Kamis, 19 Januari 2012

Corporatism and the Media (Part One)




Corporatism and the Media


Inside Television 587
Publication Date: 1-20-12
By: Hubert O’Hearn


Radio, as a mass market phenomenon and television as similar essentially began their mass market lives in or about 1918 0r 1945 respectively. From there and until at least the late 1980s when cable TV started to dominate the broadcast version, radio and television were broadcast (a key term) free to anyone who had the necessary hardware and knew which direction to aim the antenna.

Let us flash forward shall we, in Mr. Peabody’s Wayback Machine for those with a cultural memory long enough to get the reference? Here we are in 2012 , where in the US  ESPN has just passed the 100 million home threshold. Put another way, 100 million home snow pay an average of $4.68 per month for the privilege of watching ESPN, whether they want to or not. So, the dominant sports network gets about half a billion per month  or 6 billion a year in revenue, before it has produced a moment’s worth of programming. Nice work if you can get it.

So, as John Prine sang, just what is the hole in the arm where all the money goes? For starters, ESPN has anted up  - for the privilege of providing viewers a reason to get crawling drunk every Monday night while the Cleveland Browns and Jacksonville Jaguars stink up the field - a smooth 1.1 billion dollars per year through 2021 payable to the NFL. This in turn allows an NFL team like the New York Jets to pay Santonio Holmes $3.9 million so he can blow off receivers' meetings with Mark Sanchez.



This is not your father's Gatorade....


Now let’s ignore the re-take the network makes from commercials, as only Super Bowl ad rates  (about $400,00 per 30 second spot) are widely publicized. ESPN does not get the Super Bowl rights, only regular season. Let’s just agree to settle on the basic proposition that ESPN ain’t run by dummies and the network would not sign an agreement to which it would not make money.
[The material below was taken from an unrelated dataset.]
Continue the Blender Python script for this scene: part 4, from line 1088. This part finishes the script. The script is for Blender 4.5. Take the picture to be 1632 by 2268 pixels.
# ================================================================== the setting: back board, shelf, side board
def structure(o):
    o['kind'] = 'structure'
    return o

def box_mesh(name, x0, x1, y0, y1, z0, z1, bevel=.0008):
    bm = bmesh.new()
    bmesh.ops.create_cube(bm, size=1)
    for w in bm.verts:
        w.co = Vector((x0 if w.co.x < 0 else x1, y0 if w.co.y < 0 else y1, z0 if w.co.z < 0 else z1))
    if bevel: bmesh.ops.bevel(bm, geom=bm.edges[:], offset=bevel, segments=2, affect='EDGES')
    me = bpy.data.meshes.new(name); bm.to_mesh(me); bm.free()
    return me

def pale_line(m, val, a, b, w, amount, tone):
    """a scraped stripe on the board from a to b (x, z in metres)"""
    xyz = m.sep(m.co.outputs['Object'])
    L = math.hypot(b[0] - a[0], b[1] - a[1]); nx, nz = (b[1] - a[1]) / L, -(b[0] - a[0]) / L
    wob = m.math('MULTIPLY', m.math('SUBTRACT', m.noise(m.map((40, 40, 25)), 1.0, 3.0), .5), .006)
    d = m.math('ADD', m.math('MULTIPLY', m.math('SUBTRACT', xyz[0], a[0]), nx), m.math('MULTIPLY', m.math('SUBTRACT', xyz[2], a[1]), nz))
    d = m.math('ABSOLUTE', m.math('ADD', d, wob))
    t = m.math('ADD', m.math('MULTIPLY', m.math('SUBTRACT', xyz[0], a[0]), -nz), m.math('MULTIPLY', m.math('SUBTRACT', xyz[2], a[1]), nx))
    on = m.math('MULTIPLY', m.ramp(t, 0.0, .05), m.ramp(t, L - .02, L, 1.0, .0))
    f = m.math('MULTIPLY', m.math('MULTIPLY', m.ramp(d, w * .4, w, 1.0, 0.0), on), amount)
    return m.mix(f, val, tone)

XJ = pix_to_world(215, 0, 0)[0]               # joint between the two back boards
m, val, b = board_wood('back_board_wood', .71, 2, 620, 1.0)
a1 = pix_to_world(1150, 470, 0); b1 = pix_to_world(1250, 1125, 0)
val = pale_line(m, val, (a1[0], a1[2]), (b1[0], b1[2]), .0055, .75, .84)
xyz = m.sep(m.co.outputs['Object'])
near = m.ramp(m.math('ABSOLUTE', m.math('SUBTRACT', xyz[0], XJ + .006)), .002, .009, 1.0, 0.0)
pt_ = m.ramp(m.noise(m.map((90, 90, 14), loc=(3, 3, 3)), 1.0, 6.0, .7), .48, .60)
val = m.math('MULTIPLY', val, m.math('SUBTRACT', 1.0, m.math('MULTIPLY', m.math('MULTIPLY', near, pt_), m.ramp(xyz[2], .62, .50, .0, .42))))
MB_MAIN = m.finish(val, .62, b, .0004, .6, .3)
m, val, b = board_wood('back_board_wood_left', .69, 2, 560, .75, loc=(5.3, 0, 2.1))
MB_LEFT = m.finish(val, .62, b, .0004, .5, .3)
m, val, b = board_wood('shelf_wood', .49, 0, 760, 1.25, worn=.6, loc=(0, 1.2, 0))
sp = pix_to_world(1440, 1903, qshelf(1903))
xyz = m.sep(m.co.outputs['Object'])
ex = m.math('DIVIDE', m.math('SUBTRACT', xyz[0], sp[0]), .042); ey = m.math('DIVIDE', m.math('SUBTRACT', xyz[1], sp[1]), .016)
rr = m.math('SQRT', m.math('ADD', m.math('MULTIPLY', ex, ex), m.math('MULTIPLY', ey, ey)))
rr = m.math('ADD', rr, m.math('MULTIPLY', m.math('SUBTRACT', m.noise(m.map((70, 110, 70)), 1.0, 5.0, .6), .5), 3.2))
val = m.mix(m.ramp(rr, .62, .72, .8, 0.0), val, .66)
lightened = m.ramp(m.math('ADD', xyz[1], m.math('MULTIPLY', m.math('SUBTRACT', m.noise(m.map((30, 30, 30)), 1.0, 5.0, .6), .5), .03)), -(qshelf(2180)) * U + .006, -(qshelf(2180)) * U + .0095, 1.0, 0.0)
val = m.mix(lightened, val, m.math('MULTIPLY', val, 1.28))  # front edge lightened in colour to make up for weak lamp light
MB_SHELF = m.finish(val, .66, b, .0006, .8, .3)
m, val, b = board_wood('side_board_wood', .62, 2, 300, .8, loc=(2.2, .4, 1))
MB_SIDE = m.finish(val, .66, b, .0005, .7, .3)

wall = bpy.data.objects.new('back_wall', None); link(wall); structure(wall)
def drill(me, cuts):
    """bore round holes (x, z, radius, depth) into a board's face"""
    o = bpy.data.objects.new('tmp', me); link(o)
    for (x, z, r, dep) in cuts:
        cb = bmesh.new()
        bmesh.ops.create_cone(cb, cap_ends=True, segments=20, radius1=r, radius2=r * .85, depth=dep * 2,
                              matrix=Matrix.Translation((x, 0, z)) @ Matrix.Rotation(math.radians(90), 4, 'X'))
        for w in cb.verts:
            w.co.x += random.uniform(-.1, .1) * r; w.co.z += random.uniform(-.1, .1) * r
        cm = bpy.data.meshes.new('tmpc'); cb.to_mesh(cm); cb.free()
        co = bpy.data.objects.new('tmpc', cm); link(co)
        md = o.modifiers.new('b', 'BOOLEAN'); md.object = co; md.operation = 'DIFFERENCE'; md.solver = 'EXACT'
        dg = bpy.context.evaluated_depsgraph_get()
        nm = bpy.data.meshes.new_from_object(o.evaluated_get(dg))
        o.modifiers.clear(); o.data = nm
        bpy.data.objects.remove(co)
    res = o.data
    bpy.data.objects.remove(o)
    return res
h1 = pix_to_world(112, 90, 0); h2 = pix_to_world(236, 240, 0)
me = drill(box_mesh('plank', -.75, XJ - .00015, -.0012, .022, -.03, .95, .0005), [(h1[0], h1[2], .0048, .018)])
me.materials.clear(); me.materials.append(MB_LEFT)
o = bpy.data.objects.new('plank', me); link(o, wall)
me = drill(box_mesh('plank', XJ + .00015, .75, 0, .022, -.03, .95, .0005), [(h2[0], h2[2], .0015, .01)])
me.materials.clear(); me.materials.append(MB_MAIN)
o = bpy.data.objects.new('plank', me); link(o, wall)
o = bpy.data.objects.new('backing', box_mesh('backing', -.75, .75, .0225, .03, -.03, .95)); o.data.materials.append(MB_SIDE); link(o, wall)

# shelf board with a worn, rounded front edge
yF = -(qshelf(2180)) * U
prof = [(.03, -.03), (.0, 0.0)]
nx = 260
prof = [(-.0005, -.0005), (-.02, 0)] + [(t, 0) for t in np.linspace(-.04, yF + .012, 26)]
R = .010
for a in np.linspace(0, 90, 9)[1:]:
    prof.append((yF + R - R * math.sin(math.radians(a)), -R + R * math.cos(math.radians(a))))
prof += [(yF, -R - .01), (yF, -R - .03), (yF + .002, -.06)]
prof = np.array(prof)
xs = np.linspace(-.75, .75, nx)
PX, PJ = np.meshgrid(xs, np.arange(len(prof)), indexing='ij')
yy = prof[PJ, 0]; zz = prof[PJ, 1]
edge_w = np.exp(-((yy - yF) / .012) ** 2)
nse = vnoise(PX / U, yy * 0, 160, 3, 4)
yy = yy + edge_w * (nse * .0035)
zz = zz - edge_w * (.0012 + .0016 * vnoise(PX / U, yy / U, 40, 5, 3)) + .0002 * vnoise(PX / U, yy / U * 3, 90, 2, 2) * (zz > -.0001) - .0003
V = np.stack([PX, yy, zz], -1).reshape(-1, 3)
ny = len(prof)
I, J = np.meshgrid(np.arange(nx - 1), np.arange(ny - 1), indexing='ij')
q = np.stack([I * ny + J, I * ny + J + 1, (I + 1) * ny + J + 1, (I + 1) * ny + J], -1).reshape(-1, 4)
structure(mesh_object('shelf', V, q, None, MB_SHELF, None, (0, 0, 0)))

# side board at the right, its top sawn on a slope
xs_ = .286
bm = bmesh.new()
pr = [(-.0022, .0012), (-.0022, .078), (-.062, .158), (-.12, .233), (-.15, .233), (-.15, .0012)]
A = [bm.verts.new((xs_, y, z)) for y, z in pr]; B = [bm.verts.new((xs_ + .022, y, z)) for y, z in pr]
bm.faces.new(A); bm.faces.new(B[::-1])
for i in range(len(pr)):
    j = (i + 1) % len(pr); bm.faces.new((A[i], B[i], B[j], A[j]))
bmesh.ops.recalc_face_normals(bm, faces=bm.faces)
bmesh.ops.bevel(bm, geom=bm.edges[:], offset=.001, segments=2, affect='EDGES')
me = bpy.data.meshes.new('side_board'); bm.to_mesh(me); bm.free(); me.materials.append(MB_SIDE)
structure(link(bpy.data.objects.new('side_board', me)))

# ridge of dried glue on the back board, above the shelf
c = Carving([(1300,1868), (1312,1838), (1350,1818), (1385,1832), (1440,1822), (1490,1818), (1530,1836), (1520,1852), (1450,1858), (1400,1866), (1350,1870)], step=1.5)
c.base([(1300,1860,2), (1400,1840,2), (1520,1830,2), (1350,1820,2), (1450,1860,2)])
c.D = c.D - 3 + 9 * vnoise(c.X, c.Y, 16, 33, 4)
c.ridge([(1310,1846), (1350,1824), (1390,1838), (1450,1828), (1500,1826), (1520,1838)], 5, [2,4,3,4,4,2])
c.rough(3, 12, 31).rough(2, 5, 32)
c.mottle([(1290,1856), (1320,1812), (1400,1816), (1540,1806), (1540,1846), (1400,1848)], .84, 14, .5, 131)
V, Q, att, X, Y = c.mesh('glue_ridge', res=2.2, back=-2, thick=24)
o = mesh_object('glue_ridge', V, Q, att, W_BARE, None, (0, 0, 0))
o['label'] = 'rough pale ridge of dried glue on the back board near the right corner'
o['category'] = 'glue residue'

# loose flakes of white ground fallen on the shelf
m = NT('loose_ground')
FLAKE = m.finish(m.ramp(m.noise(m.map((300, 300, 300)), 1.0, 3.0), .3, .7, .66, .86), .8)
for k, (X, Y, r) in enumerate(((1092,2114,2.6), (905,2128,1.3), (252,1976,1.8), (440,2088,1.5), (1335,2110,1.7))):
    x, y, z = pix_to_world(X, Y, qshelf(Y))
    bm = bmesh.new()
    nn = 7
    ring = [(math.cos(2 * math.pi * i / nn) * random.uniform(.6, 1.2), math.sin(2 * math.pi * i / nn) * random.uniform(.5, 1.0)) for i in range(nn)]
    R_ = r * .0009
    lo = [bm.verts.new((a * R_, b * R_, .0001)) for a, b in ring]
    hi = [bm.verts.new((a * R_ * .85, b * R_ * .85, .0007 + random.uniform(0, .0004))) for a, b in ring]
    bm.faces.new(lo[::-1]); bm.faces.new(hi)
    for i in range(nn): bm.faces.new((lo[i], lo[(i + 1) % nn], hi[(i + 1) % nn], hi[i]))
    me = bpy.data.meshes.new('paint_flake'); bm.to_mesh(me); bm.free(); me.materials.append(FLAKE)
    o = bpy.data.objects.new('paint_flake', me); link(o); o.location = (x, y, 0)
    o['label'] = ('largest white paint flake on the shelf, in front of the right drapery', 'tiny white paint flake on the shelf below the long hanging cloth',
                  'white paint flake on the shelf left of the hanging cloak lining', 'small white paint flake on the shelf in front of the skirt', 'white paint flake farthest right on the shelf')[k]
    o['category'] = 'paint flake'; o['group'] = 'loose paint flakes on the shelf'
Therefore, ESPN (and all other networks) charge advertisers a specified amount per 30 second spot, in order to subsidize that $1.1 billion buy...which has already been paid for by subscriber fees.

Here is the nut of it. Assmuning a cleaver-like division of responsibilities’ that average US household is not only paying their cable provider $4.68 in order to watch ESPN (and ABC and the Disney Channel among other ‘bundled ‘ properties) , but those 100 million households must also generously cough up another $11.10 each in economic activity to subsidize the NFL’s ‘costs’.

In other words, the metaphorical Joe Sixpack has ponied up about $15 per month so that he can watch something he may not want to watch. And how is that great economic engine of democracy to be sustained? Those commercials in Canada, the US or the UK will encourage economic activity based on wants rather than needs.We’re all suckers to a bright-lit ad.

We’ll be picking up in these columns how corporatism is swallowing up your paycheck. But for now... be seeing you.